Brad felt Advertisers may prefer the ease of selecting just a few top-level Categories, as opposed to specifying a few hundred keywords in hopes of making frequent matches.

After investigating www.adbrite.com and the 200lb gorilla adwords.google.com along with a few smaller fish, consensus was reached:

Summary
Allow advertisers to manually enter and edit keywords as well as select from single-level categories of keywords to add in bulk.

Keyword Matching Explained  

7 Nov

In brief, Publisher Keywords are farmed and extrapolated. Advertiser keywords are read and extrapolated. A lite matchmaker runs between the long list of extrapolated keywords on both sides.

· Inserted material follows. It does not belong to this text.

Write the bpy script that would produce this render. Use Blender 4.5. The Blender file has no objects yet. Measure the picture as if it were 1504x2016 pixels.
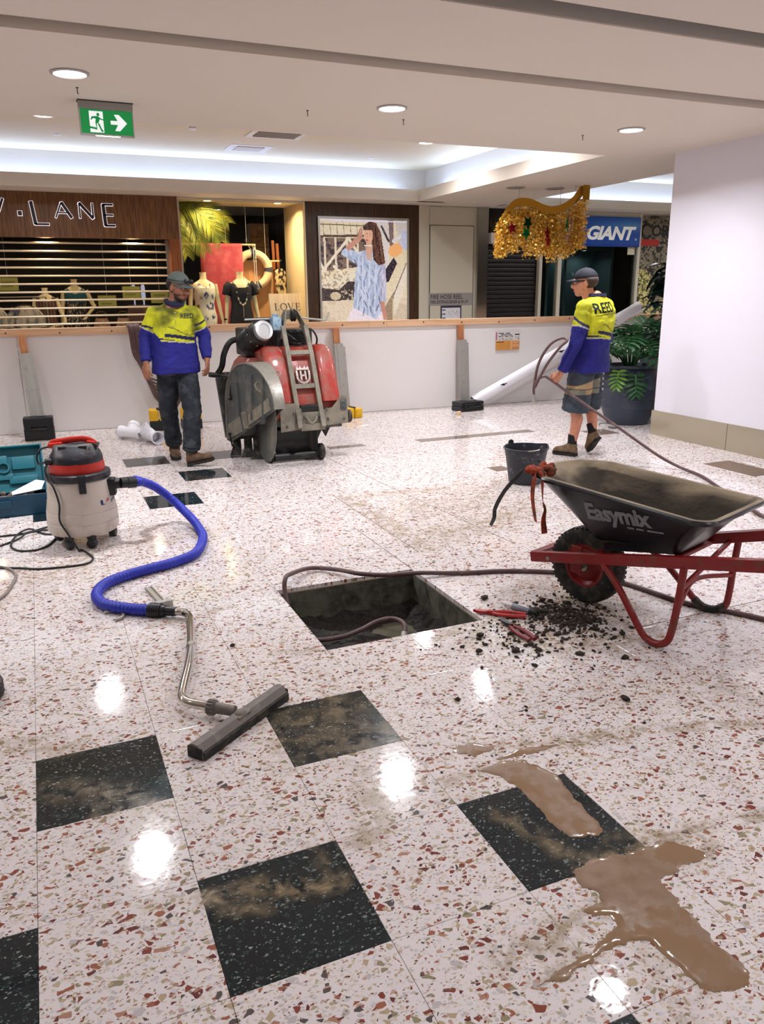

All done.

Publisher Keywords 7 Nov

No, this is not a simple read of Beam Tags. The goal here is to generate a reasonably long list of keywords from all the data we hold at the time a Beam is requested. Keywords are farmed from the following sources:

  • Beam Text
  • Beam Tags
  • Publisher’s URL
  • GeoIP location of end user

Advertiser Keywords 7 Nov

Keywords are simply read from an Advertiser’s list. Remember the keyword selection tool itself is to provide one-click operations to add entire categories of keywords, if desired.

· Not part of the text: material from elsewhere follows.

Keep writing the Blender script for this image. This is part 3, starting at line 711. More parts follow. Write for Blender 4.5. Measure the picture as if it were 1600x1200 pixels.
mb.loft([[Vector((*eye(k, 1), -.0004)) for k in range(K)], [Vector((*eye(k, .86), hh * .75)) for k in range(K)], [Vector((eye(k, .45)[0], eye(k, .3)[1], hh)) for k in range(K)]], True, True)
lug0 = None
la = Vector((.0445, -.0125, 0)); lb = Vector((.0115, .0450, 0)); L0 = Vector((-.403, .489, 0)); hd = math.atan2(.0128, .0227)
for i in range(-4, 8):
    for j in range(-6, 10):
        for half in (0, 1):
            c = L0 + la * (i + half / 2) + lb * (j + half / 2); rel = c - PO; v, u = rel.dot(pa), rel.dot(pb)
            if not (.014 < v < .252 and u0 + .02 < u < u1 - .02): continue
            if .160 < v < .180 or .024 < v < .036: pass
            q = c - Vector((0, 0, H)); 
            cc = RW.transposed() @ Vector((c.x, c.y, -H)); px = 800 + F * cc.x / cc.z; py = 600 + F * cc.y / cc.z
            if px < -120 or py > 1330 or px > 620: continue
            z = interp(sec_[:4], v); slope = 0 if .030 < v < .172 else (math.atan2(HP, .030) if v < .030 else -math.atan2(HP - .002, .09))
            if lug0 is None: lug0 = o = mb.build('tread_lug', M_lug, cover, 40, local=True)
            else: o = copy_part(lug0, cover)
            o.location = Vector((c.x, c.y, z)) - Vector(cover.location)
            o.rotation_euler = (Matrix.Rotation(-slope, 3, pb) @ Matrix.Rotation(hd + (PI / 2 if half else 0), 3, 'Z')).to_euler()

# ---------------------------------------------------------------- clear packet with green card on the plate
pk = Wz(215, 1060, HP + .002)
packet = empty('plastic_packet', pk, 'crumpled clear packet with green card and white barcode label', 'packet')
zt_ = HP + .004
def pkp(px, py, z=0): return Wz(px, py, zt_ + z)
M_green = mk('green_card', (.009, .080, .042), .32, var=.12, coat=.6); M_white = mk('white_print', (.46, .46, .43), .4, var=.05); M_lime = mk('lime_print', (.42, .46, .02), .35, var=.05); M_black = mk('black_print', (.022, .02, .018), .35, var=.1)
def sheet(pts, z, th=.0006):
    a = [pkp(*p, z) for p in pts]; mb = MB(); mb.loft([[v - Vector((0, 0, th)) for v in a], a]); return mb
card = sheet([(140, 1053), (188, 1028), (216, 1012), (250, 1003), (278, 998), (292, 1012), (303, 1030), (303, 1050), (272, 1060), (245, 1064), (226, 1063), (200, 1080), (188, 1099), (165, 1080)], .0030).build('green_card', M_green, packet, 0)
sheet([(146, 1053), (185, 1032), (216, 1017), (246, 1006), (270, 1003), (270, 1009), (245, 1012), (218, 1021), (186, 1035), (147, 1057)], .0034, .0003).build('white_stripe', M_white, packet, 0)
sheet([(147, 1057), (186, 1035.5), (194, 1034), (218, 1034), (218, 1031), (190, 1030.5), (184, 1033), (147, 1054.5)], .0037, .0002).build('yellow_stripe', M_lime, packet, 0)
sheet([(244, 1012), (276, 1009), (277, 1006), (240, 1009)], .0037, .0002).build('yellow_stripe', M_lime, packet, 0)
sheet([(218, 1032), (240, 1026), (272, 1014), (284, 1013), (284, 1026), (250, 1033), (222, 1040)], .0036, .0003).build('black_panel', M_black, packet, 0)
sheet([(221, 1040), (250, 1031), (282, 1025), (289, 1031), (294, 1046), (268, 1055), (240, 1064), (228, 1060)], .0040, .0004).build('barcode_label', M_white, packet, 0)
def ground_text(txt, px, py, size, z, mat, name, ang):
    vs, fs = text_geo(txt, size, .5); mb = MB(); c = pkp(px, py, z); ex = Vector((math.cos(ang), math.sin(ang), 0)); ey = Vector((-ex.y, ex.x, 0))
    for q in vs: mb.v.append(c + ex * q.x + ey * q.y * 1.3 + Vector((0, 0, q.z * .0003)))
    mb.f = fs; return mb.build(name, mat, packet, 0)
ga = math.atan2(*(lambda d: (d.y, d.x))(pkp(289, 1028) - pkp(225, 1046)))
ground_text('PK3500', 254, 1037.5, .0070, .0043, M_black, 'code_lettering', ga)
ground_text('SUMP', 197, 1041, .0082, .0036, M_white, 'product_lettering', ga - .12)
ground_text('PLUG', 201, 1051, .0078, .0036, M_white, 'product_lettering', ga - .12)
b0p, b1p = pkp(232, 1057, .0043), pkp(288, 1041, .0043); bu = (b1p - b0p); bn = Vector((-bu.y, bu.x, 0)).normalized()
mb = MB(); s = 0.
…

Keyword Extrapolation 7 Nov

Applied to both Publisher and Advertiser keywords, extrapolation is how we make matches when none are found, and will eventually contribute to ranking multiple matches by contextual relevance.

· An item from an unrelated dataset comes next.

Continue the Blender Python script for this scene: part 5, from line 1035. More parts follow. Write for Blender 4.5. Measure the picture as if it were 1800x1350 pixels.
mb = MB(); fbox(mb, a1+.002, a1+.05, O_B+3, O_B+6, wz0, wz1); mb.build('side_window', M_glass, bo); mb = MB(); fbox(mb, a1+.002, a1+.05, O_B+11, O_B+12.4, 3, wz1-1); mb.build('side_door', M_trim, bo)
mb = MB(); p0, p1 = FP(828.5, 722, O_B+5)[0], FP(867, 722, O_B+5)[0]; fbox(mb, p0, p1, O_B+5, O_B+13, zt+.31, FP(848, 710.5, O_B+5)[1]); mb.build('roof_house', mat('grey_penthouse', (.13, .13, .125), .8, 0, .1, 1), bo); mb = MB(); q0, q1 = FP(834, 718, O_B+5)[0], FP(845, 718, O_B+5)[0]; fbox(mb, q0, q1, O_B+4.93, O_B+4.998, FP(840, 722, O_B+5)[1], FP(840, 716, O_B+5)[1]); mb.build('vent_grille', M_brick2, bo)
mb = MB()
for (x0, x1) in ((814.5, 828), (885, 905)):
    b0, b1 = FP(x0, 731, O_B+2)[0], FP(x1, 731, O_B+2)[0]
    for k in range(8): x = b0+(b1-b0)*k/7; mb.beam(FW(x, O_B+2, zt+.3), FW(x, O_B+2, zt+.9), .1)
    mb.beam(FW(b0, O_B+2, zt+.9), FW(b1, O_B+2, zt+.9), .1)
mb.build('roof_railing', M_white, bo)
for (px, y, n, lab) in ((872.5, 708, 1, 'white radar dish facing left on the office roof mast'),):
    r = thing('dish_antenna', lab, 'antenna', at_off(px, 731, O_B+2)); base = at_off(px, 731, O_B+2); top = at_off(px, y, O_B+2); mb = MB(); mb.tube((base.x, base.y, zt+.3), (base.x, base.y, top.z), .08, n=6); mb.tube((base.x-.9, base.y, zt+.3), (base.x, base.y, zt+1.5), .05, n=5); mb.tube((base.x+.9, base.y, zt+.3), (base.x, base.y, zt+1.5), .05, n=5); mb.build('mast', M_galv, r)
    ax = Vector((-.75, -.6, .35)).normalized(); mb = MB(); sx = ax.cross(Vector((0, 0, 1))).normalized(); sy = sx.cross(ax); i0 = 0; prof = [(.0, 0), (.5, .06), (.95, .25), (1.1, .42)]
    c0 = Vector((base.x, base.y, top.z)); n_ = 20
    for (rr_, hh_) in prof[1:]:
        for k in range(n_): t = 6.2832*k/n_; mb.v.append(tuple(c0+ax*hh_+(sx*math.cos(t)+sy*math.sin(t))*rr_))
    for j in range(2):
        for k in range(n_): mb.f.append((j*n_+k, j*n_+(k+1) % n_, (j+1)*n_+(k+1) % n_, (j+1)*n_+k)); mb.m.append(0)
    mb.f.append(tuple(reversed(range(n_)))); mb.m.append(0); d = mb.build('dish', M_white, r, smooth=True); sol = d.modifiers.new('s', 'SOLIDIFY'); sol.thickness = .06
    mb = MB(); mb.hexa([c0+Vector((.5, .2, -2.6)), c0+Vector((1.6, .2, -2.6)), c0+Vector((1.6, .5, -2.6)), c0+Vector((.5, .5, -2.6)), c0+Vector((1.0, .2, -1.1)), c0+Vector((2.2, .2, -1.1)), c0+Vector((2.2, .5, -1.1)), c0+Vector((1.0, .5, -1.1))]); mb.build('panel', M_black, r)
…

The criteria for extrapolation are straight-forward:

  • Synonyms
  • Word association

The latter will be a constantly evolving, automated function of BeamMe with potential input from online repositories, smart scripting, word games, etc. The former will be the result of interaction with a good thesaurus API.

Keyword Matching Examples  

Scenario 1 7 Nov

  • Publisher has defined Beam Tags: custom paint jobs, cars, pimp my ride, chrome, spray paint
  • Ad Campaign is targeted with keywords: household insurance, vehicle insurance, travel insurance
  • There are not many Ad Campaigns running through BeamMe yet

Why does this work?
Beam Tags cars and ride are both extrapolated to vehicle. If this partial match to Ad Campaign keyword vehicle insurance is the best we have, it takes precedence over Run of Network campaigns.

Scenario 2 7 Nov

  • Publisher has no Beam Tags defined. There are no significant words in Beam Text.
  • Ad Campaign is targeted with keywords: finance, credit cards, aussie, b2b, lending
  • User is in Sydney

Why does this work?
GeoIP farms Australia and NSW (along with whatever else it can find) as keywords. There are extrapolated to many more keywords through synonyms and word association, including aussie, which returns a positive match.